- INFORMATION PROVIDED
....

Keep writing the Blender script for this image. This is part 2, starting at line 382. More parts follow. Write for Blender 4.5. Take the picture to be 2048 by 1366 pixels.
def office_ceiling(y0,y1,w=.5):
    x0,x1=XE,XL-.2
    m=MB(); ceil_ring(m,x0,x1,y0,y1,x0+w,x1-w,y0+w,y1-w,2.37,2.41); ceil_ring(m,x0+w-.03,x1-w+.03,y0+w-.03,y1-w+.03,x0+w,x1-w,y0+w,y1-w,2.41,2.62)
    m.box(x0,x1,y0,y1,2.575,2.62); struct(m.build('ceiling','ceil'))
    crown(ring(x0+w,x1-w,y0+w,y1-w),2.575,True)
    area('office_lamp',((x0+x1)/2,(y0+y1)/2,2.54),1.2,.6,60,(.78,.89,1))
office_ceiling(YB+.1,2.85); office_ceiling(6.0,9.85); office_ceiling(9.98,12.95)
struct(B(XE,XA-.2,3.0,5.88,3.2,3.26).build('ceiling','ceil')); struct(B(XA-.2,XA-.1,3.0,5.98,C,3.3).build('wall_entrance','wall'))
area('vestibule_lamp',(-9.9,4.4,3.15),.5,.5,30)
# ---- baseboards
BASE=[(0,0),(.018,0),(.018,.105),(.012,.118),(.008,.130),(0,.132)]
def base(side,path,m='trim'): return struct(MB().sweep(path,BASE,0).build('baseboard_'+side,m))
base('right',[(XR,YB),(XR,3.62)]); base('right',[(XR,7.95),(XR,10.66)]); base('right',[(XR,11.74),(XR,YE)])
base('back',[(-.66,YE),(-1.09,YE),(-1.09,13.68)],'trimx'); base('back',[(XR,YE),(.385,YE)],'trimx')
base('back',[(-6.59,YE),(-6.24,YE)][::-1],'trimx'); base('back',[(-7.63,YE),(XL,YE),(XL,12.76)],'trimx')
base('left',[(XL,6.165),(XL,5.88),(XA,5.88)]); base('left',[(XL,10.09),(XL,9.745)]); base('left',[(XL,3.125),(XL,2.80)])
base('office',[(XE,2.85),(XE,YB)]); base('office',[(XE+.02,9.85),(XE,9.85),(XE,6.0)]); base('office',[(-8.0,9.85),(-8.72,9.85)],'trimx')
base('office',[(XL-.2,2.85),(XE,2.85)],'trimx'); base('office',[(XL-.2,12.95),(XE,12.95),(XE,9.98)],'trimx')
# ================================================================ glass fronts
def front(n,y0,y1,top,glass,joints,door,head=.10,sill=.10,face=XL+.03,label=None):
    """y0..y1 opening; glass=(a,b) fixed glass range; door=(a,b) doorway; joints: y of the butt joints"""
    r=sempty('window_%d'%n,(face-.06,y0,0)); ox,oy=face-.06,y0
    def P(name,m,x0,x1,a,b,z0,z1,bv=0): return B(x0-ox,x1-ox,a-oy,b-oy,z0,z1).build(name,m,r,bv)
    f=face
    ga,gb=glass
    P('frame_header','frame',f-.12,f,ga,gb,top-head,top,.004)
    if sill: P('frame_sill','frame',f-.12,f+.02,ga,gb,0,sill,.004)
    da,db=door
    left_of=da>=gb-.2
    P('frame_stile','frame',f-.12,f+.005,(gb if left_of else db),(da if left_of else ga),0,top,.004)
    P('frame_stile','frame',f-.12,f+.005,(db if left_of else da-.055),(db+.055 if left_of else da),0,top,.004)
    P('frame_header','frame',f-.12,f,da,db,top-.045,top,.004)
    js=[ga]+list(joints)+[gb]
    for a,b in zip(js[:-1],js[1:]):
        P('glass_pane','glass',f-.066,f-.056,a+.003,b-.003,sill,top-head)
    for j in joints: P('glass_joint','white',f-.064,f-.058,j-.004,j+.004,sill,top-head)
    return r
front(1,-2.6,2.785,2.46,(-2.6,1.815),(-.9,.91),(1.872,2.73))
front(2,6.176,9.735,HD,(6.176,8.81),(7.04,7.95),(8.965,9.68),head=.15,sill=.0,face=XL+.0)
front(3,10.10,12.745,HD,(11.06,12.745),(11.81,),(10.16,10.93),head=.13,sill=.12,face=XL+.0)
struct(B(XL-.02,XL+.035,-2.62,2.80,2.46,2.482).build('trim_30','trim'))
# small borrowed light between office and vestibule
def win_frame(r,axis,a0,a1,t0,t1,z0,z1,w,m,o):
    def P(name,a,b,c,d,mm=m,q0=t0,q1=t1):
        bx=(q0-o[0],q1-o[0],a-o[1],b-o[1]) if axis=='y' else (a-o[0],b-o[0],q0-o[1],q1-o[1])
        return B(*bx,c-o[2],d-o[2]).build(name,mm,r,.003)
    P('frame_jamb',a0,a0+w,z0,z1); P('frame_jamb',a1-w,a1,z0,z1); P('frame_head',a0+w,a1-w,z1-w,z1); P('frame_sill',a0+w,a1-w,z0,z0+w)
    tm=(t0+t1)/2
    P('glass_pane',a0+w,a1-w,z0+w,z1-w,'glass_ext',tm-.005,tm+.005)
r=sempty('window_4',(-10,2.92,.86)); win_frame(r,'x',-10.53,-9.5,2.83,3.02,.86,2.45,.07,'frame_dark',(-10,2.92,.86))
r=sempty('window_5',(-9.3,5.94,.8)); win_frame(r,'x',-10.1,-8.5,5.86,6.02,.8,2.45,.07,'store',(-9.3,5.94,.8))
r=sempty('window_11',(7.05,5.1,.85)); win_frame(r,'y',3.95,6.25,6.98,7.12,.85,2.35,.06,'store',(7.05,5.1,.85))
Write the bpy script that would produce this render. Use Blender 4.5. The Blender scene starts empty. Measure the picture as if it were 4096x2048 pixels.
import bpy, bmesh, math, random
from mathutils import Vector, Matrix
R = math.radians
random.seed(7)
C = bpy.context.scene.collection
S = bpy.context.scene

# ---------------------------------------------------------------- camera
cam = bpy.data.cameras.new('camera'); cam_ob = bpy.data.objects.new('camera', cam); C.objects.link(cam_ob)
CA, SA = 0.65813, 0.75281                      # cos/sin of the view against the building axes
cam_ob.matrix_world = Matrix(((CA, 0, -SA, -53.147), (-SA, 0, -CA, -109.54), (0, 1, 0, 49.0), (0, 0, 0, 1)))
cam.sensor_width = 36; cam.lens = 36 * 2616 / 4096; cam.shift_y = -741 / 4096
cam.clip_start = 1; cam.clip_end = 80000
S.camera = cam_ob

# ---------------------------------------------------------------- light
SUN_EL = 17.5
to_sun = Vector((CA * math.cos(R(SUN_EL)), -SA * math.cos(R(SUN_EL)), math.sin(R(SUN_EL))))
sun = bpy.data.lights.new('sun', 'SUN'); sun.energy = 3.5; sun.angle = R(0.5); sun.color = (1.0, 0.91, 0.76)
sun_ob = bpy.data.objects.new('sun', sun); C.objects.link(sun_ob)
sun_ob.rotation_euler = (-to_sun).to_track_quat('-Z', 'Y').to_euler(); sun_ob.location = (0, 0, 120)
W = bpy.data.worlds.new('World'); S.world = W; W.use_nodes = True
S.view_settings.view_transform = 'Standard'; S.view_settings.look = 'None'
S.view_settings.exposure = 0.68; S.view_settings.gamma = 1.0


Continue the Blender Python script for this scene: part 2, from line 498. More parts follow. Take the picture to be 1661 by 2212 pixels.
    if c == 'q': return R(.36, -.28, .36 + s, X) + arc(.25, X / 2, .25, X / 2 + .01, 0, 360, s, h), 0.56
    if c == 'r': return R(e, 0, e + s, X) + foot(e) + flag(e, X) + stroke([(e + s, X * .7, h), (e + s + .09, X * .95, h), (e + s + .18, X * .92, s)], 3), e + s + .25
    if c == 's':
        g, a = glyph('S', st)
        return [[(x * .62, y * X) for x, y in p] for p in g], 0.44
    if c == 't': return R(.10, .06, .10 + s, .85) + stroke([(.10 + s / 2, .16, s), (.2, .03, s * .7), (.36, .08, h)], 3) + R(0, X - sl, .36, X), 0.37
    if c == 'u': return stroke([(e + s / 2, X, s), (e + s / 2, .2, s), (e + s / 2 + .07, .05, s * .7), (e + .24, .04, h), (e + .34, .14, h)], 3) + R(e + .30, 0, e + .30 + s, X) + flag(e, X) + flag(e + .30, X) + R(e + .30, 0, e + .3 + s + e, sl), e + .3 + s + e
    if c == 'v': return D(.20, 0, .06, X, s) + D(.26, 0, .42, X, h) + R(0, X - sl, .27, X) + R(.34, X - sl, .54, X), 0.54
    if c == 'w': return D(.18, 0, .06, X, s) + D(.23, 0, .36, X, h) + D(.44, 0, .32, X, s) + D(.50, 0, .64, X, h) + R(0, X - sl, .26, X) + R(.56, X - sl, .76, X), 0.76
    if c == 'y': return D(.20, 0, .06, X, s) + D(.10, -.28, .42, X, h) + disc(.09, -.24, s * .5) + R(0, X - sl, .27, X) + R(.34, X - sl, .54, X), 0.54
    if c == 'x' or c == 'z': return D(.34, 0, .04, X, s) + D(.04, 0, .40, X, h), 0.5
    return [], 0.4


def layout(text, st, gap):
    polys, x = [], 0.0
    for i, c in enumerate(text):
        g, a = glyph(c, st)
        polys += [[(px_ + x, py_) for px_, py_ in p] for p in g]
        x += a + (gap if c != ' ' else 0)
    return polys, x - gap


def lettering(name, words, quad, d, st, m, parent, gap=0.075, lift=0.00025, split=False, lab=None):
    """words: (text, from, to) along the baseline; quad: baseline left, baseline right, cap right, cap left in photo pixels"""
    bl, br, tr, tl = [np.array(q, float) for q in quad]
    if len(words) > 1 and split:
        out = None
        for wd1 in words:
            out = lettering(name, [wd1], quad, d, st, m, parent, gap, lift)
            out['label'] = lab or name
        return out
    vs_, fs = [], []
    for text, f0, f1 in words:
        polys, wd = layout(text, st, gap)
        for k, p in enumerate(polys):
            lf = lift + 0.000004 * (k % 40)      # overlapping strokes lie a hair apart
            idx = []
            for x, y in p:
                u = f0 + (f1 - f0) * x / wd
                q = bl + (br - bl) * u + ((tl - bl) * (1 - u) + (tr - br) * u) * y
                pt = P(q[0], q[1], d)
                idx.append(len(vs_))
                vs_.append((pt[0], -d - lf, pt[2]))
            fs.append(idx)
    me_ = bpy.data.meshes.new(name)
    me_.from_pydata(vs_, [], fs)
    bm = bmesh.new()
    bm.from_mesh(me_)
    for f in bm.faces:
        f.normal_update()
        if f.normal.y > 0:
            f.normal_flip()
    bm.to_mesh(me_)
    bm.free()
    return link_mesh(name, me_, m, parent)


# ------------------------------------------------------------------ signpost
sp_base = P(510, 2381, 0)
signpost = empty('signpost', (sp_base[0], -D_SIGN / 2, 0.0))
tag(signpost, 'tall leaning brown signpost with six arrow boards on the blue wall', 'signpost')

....

- PROMPT
Give back, exactly as written, each line from the one that contains "Write the bpy" through the one that contains "S.view_settings.exposure = 0.68;".

- OUTPUT
Write the bpy script that would produce this render. Use Blender 4.5. The Blender scene starts empty. Measure the picture as if it were 4096x2048 pixels.
import bpy, bmesh, math, random
from mathutils import Vector, Matrix
R = math.radians
random.seed(7)
C = bpy.context.scene.collection
S = bpy.context.scene

# ---------------------------------------------------------------- camera
cam = bpy.data.cameras.new('camera'); cam_ob = bpy.data.objects.new('camera', cam); C.objects.link(cam_ob)
CA, SA = 0.65813, 0.75281                      # cos/sin of the view against the building axes
cam_ob.matrix_world = Matrix(((CA, 0, -SA, -53.147), (-SA, 0, -CA, -109.54), (0, 1, 0, 49.0), (0, 0, 0, 1)))
cam.sensor_width = 36; cam.lens = 36 * 2616 / 4096; cam.shift_y = -741 / 4096
cam.clip_start = 1; cam.clip_end = 80000
S.camera = cam_ob

# ---------------------------------------------------------------- light
SUN_EL = 17.5
to_sun = Vector((CA * math.cos(R(SUN_EL)), -SA * math.cos(R(SUN_EL)), math.sin(R(SUN_EL))))
sun = bpy.data.lights.new('sun', 'SUN'); sun.energy = 3.5; sun.angle = R(0.5); sun.color = (1.0, 0.91, 0.76)
sun_ob = bpy.data.objects.new('sun', sun); C.objects.link(sun_ob)
sun_ob.rotation_euler = (-to_sun).to_track_quat('-Z', 'Y').to_euler(); sun_ob.location = (0, 0, 120)
W = bpy.data.worlds.new('World'); S.world = W; W.use_nodes = True
S.view_settings.view_transform = 'Standard'; S.view_settings.look = 'None'
S.view_settings.exposure = 0.68; S.view_settings.gamma = 1.0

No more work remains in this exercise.